El canto onírico de una ópera: volvía a mí un sueño recurrente e intrigante
Lentamente, y a través de las semanas, el tiempo parecía interrumpido. Colmado por un sosiego apacible. Plácido e irreverente. Lejos de teléfonos e internet, se vivía con una injerencia propia sobre las horas y los días. Había parado de llover. Mi memoria parecía detenida y serena. Cuando de a ratos cambiaba la posición de mis piernas, que estaban cansadas tras una larga caminata hecha esa misma mañana, lograba sentirme como en la niñez, como cuando me echaba en los pastizales a retozar con los perros.
Me encontraba sentado afuera, al reparo del tinglado. Observaba caer una gota intermitente. Se deslizaba por el doblez de la chapa negra del techo aunando fuerzas; al llegar al final, caía en cámara lenta golpeando un terrón de tierra negra en el piso. En mi mano cerrada tenía una piedra muy redonda de la cascada, era perfectamente cilíndrica y lustrosa, del tamaño de un huevo. Su impecable forma curva expresaba su historia de erosión, dada por el rodar y rodar, miles de años en lechos de arroyuelos andinos. Las gotas tenían vida y la roca, que pasaba de una mano a la otra, parecía expresar mi estado de ánimo de abstracta contemplación. Hacía días la llevaba en el puño o en los bolsillos. Sobre mis piernas, cubiertas por mi antiguo poncho de vicuña, dormía un libro abierto, una antología de poesía inglesa, que contenía muchos de los tesoros que habían inspirado mi vida.
Una enorme canasta de hinojos medianos que había limpiado cuidadosamente en el mismo lugar con mi pequeño cuchillo de oficio, quedarían toda la noche confitándose suavemente al rescoldo del horno de barro, sumergidos en grasa de chancho con mucho ajo y romero. Serían la guarnición de un enorme lenguado que cocinaría al día siguiente sobre el fuego, apoyado sobre una cama de bambú y servido con una ensalada de salvia frita, acompañado por un champagne de Reims del que se hicieron solo quinientas botellas, fermentado a muy baja temperatura, con una pasada por toneles de roble quemados, con uva cosechada tardíamente.

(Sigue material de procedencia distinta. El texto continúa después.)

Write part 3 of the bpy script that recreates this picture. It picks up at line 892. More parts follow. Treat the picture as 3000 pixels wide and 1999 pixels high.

Esos días volvía a mi memoria, recurrentemente, un intrigante sueño que había tenido unas semanas antes mientras dormía en Mendoza: estaba en Viena, Austria, y llegaba de noche a una casa donde estaba invitado a comer. Alguien me abría la puerta, estaba oscuro, pero frente a mí veía una larga y amplia escalera circular que subía. De la parte superior provenía luz y se escuchaban voces. Me sentía contento por llegar, y las alegres exclamaciones me inspiraron a cantar, con intensión de barítono, un aria ficticia en alemán mientras caminaba lentamente hacia arriba. Dormido, elegí las pocas palabras que sé de una poseía alemana, que memorizo. Modulando con tono muy grave: Ich bin Ich, und du bist du. Wenn ich rede, horst du zu. Luego de varios fraseos a muy viva voz, Vani, que dormía a mi lado, me despertó aterrorizada, pensando que me estaba muriendo. Era de madrugada. Mi hija Heloisa también había llegado corriendo de su cuarto y me miraba, sonriendo, solo porque muchas veces, despierto, le había hechos esas representaciones operísticas ufanas.
Les expliqué que soñaba que estaba en Viena y que subía con enorme felicidad una escalera hacia un lugar donde había gente conversando, mientras cantaba, quizás anunciándome. Nos reímos tanto que no pudimos volver a dormir. Aquello quedó en mi memoria con la enorme intriga de no haber llegado al nirvana hacia donde me dirigía, ni quienes eran mis anfitriones ni por qué.
"Y el mayor bien es pequeño, que toda la vida es sueño, y los sueños, sueños son".
Calderón de la Barca
F. M.
"Y el mayor bien es pequeño, que toda la vida es sueño, y los sueños, sueños son".